At the time, the garden of this bog-standard Morrell’s boozer was not a thing of beauty, since it was being run as a caravan and camping site.

These days, the stunning view those holidaying folk enjoyed is shared by all visitors to what is now — following lavish and tasteful renovation — The Feathered Nest Inn. Owned by Tony and Amanda Timmer, who previously ran a successful restaurant in the Algarve, this lovely country inn has been open only 11 weeks but is already receiving tremendous acclaim. It’s getting a bit more from me today.

Chef Kevin Barrett offers constantly changing menus, based around the best British ingredients, some of which are being grown in the garden. I don’t know if the sloes are still there for the picking in a month or so’s time, but if they are I feel sure Kevin will find some way of using them in one of more of his good-looking dishes.

The menu we were presented with on our visit last Wednesday, while not large, offered interesting variet. Starters included warm pigeon with lovage purée, ballotine of duck with orange curd, and crisp (how so? one wondered) smoked haddock with an egg and curried potatoes. A homemade tagliatelle of summer vegetables, shoulder of Old Spot pork with black pudding and greengage purée, and an assiette of new season Cornish lamb (including sweetbreads) with lentil purée and marinated tomatoes were the three main courses we did not select.

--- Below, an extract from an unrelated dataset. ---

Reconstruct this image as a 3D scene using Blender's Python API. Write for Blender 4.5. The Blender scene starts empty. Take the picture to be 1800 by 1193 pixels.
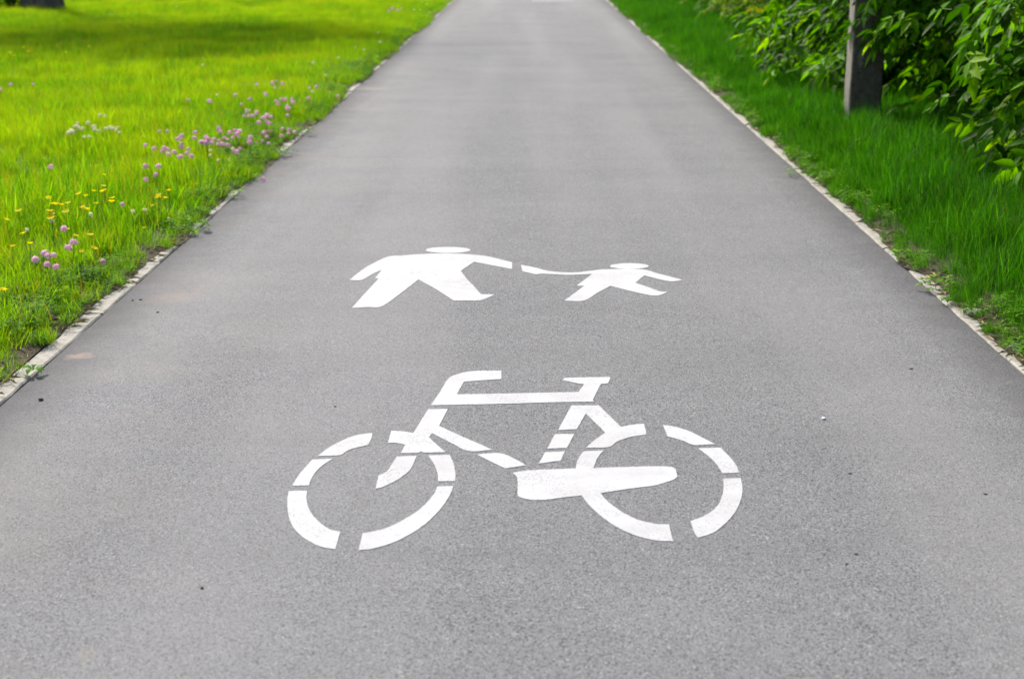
import bpy, bmesh, math, random
import numpy as np
from mathutils import Vector, Matrix, noise as mnoise
from mathutils.geometry import tessellate_polygon
random.seed(7); rng = np.random.default_rng(7)
S = bpy.context.scene; C = S.collection

# ------------------------------------------------------------ camera, sky, sun
H = 1.5; F = 35.0/23.6*1800.0; TH = math.atan(714.5/F); YAW = math.atan(33*math.cos(TH)/F)
cd = bpy.data.cameras.new('camera'); cam = bpy.data.objects.new('camera', cd); C.objects.link(cam); S.camera = cam
cd.lens = 35.0; cd.sensor_width = 23.6; cd.clip_end = 900; cd.clip_start = 0.05
cam.location = (0, 0, H); cam.rotation_euler = (math.pi/2-TH, 0, YAW)
cd.dof.use_dof = True; cd.dof.focus_distance = 5.4; cd.dof.aperture_fstop = 2.6
SUN_EL = math.radians(42); SUN_AZ = math.atan2(-.435, .9)      # azimuth from +Y, negative = left of the path
W = bpy.data.worlds.new('World'); S.world = W; W.use_nodes = True
nt = W.node_tree; bg = nt.nodes['Background']
sky = nt.nodes.new('ShaderNodeTexSky'); sky.sky_type = 'NISHITA'; sky.sun_disc = False
sky.sun_elevation = SUN_EL; sky.sun_rotation = SUN_AZ; sky.air_density = 1.0; sky.dust_density = 3.0; sky.ozone_density = 1.0
nt.links.new(sky.outputs[0], bg.inputs[0]); bg.inputs[1].default_value = 0.10
ld = bpy.data.lights.new('sun', 'SUN'); sun = bpy.data.objects.new('sun', ld); C.objects.link(sun)
ld.energy = 2.4; ld.angle = math.radians(8); ld.color = (1.0, .93, .82)
sd = Vector((math.sin(SUN_AZ)*math.cos(SUN_EL), math.cos(SUN_AZ)*math.cos(SUN_EL), math.sin(SUN_EL)))
sun.rotation_euler = sd.to_track_quat('Z', 'Y').to_euler()
S.view_settings.view_transform = 'Standard'; S.view_settings.look = 'None'
S.view_settings.exposure = 1.72; S.view_settings.gamma = 1.0; S.view_settings.use_curve_mapping = False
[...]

And to finish, there were English cheeses and four puddings, including hot chocolate fondant and a poached white peach, with a peach mousse and sorbet.

Daily specials were main courses of grilled Longhorn rib-eye steak and fried mullet (actually ‘pan’-fried but what else are you going to use — a wellington boot?) with Provençal vegetables and octopus fritter, as well as two starters, one of which I ordered.

In fact, I ordered both — the cured Cornish mackerel with anchovy salad and apple purée being exactly what I wanted until I saw an example of the organic salmon gravadlax with Wasabi cream and preserved lemons en route to another table.

To be honest it was the quantity of the fish that appealed. I think it must have been a main-course version, or perhaps a bar blackboard special, though, because when mine arrived the gravadlax was in more meagre supply. It was what you might call a refined rather than robust dish, consisting of four folded fragments of fish, decorated with cornichons, capers and pretty purple shoots with a dollop of Wasabi cream (sour cream with horseradish) and small segments of preserved lemons — little flavour bombs, with an astonishing concentration of citrussy taste.

I was glad of the generous basket of three home-baked breads. These earned Rosemarie’s approval because they weren’t the flavoured breads she dislikes for ‘competing’ with what is on her plate.

What was on her plate to start was Brixham crab, with pink grapefruit jelly and mango. She enjoyed it but could not resist unfavourable comparison with the Jersey crab she often orders at Oxford’s Quod, which is a ‘meatier’, far less runny affair.

By contrast, her aged Longhorn beef plate — and especially the rich, gravy and marrowbone fondant potatoes — was judged a nonpareil. Some of the generous quantity of meat was casseroled, some grilled pink. All was excellent. My main course was a piece of Atlantic cod loin, again rather small, very lightly ‘pan’-fried, topped with a slice of crisp-cooked Cumbrian ham, and served with lovely sweet garden peas, girolles of varying sizes and wonderful waxy potatoes (a £3 extra). I loved it, and the lemony Picpoul de Pinet proved an ideal match — if not for the beef!

Still, Rosemarie had a pudding for which it was much more suitable — a ‘gateau’, so called, of white and dark chocolate ganache in the shape of a pyramid. I got the English cherries and Kirsch syrup.

This was a fine meal enjoyed in lovely surroundings. Try it.